Some CUNY professors would teach as many as five such courses in a semester. Students were supposed to learn to write college-level essays in this course, but with 40 students and no teaching assistants, it was virtually impossible for me to provide valuable, detailed feedback on every writing assignment. So it became a writing course in name only. I’d advise students who needed help with their writing to make an appointment at the writing center months before their term papers were due; only then would they have a chance of getting more help with their writing.

Still, I know many students who would likely have fared better if they’d received more help. But the resources CUNY had to offer couldn’t keep up with what they needed to succeed.

Low-income students in our city face similar challenges.

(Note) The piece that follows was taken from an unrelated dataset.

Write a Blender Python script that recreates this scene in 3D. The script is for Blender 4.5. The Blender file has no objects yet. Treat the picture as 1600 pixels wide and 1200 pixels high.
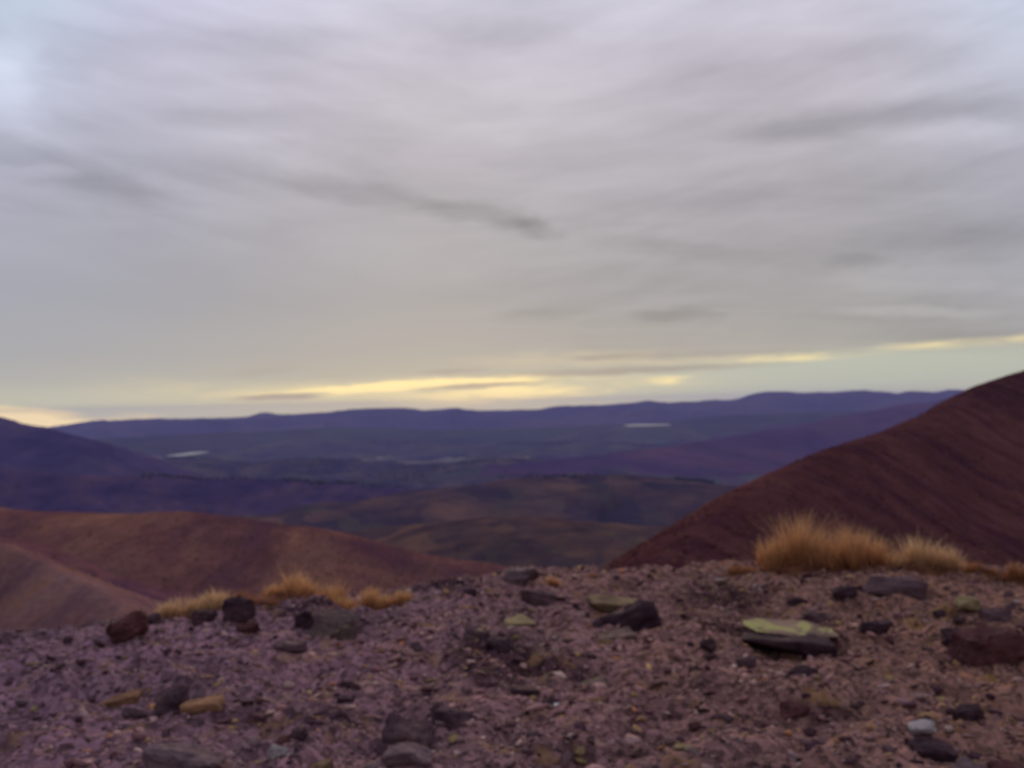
import bpy, bmesh, math, random
import numpy as np
from mathutils import Vector, Euler, Matrix

# ------------------------------------------------------------------ camera, sky, sun, exposure
SC = bpy.context.scene
COL = SC.collection
EYE = 1.10
PITCH, ROLL = 1.18, -1.2
FPX = 35.0 / 36.0 * 1600.0

cam_d = bpy.data.cameras.new('camera')
cam_d.lens = 35.0
cam_d.sensor_width = 36.0
cam_d.clip_start = 0.05
cam_d.clip_end = 200000.0
cam_d.dof.use_dof = True            # the photo is a phone snap focused far too near
cam_d.dof.focus_distance = 0.62
cam_d.dof.aperture_fstop = 12.5
cam = bpy.data.objects.new('camera', cam_d)
COL.objects.link(cam)
cam.location = (0, 0, EYE)
CAMR = Matrix.Rotation(math.radians(90 + PITCH), 3, 'X') @ Matrix.Rotation(math.radians(ROLL), 3, 'Z')
cam.rotation_euler = CAMR.to_euler()
SC.camera = cam

SC.view_settings.view_transform = 'Standard'
SC.view_settings.look = 'None'
SC.view_settings.exposure = 0.0
SC.view_settings.gamma = 1.0
SC.cycles.max_bounces = 6
SC.cycles.volume_bounces = 0

SUN_AZ, SUN_EL = -4.0, 13.0         # degrees right of the view axis, above the horizon
sun_d = bpy.data.lights.new('sun', 'SUN')
sun_d.energy = 1.5
sun_d.angle = math.radians(12)
sun_d.color = (1.0, 0.80, 0.50)
sun = bpy.data.objects.new('sun', sun_d)
COL.objects.link(sun)
sdir = Vector((math.sin(math.radians(SUN_AZ)) * math.cos(math.radians(SUN_EL)),
               math.cos(math.radians(SUN_AZ)) * math.cos(math.radians(SUN_EL)),
               math.sin(math.radians(SUN_EL))))
sun.rotation_euler = sdir.to_track_quat('Z', 'Y').to_euler()
sun.location = (0, 0, 30)


def srgb(r, g, b):
    def f(c):
        c /= 255.0
        return c / 12.92 if c <= 0.04045 else ((c + 0.055) / 1.055) ** 2.4
    return (f(r), f(g), f(b), 1.0)


class N:
    """tiny node-graph helper"""
    def __init__(s, nt):
        s.nt = nt

    def new(s, t, **kw):
        n = s.nt.nodes.new(t)
        for k, v in kw.items():
            setattr(n, k, v)
        return n

    def plug(s, sock, v):
        if v is None:
            return
        if isinstance(v, bpy.types.NodeSocket):
            s.nt.links.new(v, sock)
        else:
            sock.default_value = v

    def math(s, op, a, b=None, c=None, clamp=False):
        n = s.new('ShaderNodeMath', operation=op, use_clamp=clamp)
        for i, v in enumerate((a, b, c)):
            s.plug(n.inputs[i], v)
        return n.outputs[0]

    def vmath(s, op, a, b=None):
        n = s.new('ShaderNodeVectorMath', operation=op)
        s.plug(n.inputs[0], a)
        s.plug(n.inputs[1], b)
        return n.outputs[0]

    def comb(s, x, y, z):
        n = s.new('ShaderNodeCombineXYZ')
        for i, v in enumerate((x, y, z)):
            s.plug(n.inputs[i], v)
        return n.outputs[0]

    def noise(s, vec, scale, detail=5, rough=0.55, dist=0.0, col=False):
        n = s.new('ShaderNodeTexNoise')
        s.plug(n.inputs['Vector'], vec)
        n.inputs['Scale'].default_value = scale
        n.inputs['Detail'].default_value = detail
        n.inputs['Roughness'].default_value = rough
        n.inputs['Distortion'].default_value = dist
        return n.outputs['Color' if col else 'Fac']

    def voronoi(s, vec, scale, rnd=1.0, out='Color'):
        n = s.new('ShaderNodeTexVoronoi')
        s.plug(n.inputs['Vector'], vec)
        n.inputs['Scale'].default_value = scale
        n.inputs['Randomness'].default_value = rnd
        return n.outputs[out]

    def mapping(s, vec, loc=(0, 0, 0), rot=(0, 0, 0), scale=(1, 1, 1), typ='POINT'):
        n = s.new('ShaderNodeMapping', vector_type=typ)
        s.plug(n.inputs['Vector'], vec)
        n.inputs['Location'].default_value = loc
        n.inputs['Rotation'].default_value = rot
        n.inputs['Scale'].default_value = scale
        return n.outputs[0]

    def ramp(s, fac, stops, interp='LINEAR'):
        n = s.new('ShaderNodeValToRGB')
        n.color_ramp.interpolation = interp
        e = n.color_ramp.elements
        while len(e) < len(stops):
            e.new(0.5)
        for i, (p, c) in enumerate(stops):
            e[i].position = p
            e[i].color = c
        s.plug(n.inputs[0], fac)
        return n.outputs[0]

    def mix(s, fac, a, b, mode='MIX'):
        n = s.new('ShaderNodeMix', data_type='RGBA', blend_type=mode, clamp_factor=True)
        s.plug(n.inputs[0], fac)
        s.plug(n.inputs[6], a)
        s.plug(n.inputs[7], b)
        return n.outputs[2]

    def maprange(s, v, a, b, c, d, smooth=True):
        n = s.new('ShaderNodeMapRange')
        if smooth:
            n.interpolation_type = 'SMOOTHSTEP'
        s.plug(n.inputs[0], v)
        for i, k in enumerate((a, b, c, d)):
            n.inputs[i + 1].default_value = k
        return n.outputs[0]


def px_dir(px, py):
    v = CAMR @ Vector(((px - 800.0) / FPX, (600.0 - py) / FPX, -1.0))
    return v


def px_azel(px, py):
    v = px_dir(px, py)
    return math.degrees(math.atan2(v.x, v.y)), math.degrees(math.atan2(v.z, math.hypot(v.x, v.y)))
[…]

Whether they attend Temple (endowment $22,000 per student, according to College Raptor) or the Community College of Philadelphia (endowment less than $2,000 per full-time student, based on the fiscal year 2021 endowment), their path toward mobility involves jumping through obstacles rather than being buoyed to the finish line by resources.

There are many glaring inequalities in Philadelphia, but surely this is one our legislators ought to have the courage to tackle.

If the legislators in Albany succeed, it will be a win for equality in higher education, one that Philadelphians should consider emulating. Our elite universities conduct important research and can play a vital role in civic life, but that’s no reason to allow obscene inequalities in institutional wealth.

Jennifer Morton is a Presidential Penn Compact associate professor of philosophy with a secondary appointment at the Graduate School of Education at the University of Pennsylvania.